• _Task_
Set down only the lines running from the one with "Write a Blender" to the one with "return (f(r), f(g), f(b), 1.0)", both lines included, exactly as they stand, please.

* Begin Excerpted data *

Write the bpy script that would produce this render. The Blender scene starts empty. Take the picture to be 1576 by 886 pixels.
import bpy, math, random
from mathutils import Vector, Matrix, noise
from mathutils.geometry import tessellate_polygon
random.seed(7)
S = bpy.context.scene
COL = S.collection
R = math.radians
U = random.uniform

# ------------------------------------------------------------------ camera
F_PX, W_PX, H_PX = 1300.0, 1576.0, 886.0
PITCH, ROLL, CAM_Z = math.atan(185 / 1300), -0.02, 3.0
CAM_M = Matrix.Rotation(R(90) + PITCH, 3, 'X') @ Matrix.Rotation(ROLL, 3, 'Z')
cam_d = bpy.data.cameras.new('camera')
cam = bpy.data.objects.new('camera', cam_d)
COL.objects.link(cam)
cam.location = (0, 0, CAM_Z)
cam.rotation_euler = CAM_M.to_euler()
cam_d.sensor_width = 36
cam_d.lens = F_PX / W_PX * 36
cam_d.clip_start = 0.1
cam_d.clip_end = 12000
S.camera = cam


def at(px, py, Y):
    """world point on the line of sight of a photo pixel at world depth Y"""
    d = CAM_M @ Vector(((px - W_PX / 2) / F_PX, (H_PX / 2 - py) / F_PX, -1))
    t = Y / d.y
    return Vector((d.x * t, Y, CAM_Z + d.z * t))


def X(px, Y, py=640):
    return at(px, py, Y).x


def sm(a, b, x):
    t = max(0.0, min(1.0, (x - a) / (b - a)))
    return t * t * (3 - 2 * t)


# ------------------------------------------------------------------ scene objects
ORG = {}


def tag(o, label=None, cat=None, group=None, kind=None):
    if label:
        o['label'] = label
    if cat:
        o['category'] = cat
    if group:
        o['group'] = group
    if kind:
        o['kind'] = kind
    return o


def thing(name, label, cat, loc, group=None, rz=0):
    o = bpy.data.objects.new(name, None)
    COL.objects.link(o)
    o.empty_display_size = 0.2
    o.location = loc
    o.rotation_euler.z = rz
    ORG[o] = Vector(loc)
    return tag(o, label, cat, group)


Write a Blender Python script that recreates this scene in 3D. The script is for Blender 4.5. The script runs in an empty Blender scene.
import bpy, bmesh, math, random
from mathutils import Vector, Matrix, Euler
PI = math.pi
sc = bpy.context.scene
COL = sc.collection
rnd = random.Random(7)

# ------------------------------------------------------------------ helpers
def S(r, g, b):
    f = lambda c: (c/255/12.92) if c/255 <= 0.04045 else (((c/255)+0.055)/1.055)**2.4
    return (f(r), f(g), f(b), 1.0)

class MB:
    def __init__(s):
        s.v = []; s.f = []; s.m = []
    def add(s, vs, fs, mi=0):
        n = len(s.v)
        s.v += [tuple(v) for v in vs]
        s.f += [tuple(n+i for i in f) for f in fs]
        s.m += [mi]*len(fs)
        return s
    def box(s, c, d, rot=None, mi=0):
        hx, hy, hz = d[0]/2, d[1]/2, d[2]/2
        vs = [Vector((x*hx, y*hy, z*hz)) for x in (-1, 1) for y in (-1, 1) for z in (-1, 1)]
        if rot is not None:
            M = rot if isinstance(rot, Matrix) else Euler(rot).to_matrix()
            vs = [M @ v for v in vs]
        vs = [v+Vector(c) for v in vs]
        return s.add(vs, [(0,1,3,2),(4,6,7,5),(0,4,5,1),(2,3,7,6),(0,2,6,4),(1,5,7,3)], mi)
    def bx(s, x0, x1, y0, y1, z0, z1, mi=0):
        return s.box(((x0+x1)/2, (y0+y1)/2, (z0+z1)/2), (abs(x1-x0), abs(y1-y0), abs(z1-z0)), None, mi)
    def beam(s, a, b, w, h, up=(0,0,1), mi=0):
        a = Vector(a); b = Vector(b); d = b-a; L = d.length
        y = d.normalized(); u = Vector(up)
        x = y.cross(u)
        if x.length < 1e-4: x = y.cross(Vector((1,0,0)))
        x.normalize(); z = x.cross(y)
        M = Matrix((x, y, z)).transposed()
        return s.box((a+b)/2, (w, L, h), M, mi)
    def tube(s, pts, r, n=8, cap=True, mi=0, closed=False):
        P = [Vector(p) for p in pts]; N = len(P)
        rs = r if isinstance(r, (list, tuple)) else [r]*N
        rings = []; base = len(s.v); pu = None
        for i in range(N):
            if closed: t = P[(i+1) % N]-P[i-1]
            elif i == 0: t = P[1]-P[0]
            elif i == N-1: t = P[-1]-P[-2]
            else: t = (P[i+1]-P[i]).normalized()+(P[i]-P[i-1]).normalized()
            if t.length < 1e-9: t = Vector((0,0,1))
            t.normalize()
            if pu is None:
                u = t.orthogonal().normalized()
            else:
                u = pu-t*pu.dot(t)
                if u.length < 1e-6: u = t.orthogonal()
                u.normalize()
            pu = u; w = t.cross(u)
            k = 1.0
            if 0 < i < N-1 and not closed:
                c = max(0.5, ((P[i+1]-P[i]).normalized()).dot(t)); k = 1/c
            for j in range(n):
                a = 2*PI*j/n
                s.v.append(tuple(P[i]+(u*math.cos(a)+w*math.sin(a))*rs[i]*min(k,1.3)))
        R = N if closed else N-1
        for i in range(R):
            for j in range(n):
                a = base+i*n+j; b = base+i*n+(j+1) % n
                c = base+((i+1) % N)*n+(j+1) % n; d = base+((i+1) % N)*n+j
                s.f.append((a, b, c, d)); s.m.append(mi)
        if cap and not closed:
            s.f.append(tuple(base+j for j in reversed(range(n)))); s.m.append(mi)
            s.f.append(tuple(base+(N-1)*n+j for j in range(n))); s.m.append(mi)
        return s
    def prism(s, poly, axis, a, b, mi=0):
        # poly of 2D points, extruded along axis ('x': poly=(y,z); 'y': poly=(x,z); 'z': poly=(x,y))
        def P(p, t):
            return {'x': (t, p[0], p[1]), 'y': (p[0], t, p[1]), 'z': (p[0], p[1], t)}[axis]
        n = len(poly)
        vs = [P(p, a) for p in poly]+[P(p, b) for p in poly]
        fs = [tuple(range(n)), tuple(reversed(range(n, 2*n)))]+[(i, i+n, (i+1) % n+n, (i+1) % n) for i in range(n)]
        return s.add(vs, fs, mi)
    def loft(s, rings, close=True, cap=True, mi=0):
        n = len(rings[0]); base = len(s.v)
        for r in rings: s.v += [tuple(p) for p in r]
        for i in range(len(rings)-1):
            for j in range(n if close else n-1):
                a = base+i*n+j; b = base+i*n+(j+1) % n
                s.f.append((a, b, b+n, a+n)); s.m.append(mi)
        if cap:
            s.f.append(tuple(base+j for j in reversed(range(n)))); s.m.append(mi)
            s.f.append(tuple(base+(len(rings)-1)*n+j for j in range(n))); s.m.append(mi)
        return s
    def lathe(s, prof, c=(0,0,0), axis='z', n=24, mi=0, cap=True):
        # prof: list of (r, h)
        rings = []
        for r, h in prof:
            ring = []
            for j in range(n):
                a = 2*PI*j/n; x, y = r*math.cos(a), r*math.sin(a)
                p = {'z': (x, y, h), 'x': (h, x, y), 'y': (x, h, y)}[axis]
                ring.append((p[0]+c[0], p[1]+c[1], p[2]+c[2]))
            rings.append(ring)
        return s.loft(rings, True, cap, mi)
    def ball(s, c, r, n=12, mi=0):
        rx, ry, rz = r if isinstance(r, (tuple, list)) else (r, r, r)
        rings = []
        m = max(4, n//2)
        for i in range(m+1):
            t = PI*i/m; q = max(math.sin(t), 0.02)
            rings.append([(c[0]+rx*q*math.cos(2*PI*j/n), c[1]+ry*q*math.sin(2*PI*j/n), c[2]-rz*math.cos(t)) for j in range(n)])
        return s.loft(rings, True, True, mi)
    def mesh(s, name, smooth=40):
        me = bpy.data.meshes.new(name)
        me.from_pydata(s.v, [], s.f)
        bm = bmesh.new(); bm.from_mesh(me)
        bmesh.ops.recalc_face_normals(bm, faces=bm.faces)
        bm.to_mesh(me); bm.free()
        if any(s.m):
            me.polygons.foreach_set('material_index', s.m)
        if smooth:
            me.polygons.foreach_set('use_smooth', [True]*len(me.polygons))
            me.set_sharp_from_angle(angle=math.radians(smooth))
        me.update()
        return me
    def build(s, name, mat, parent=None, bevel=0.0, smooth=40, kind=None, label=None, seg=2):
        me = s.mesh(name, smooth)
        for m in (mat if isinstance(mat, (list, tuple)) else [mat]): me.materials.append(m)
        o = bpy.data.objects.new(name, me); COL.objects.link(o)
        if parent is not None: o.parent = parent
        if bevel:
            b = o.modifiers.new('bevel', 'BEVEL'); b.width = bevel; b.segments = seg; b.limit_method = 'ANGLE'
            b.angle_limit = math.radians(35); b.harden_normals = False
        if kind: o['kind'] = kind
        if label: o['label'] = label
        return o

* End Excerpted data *

• _Result below_
Write a Blender Python script that recreates this scene in 3D. The script is for Blender 4.5. The script runs in an empty Blender scene.
import bpy, bmesh, math, random
from mathutils import Vector, Matrix, Euler
PI = math.pi
sc = bpy.context.scene
COL = sc.collection
rnd = random.Random(7)

# ------------------------------------------------------------------ helpers
def S(r, g, b):
    f = lambda c: (c/255/12.92) if c/255 <= 0.04045 else (((c/255)+0.055)/1.055)**2.4
    return (f(r), f(g), f(b), 1.0)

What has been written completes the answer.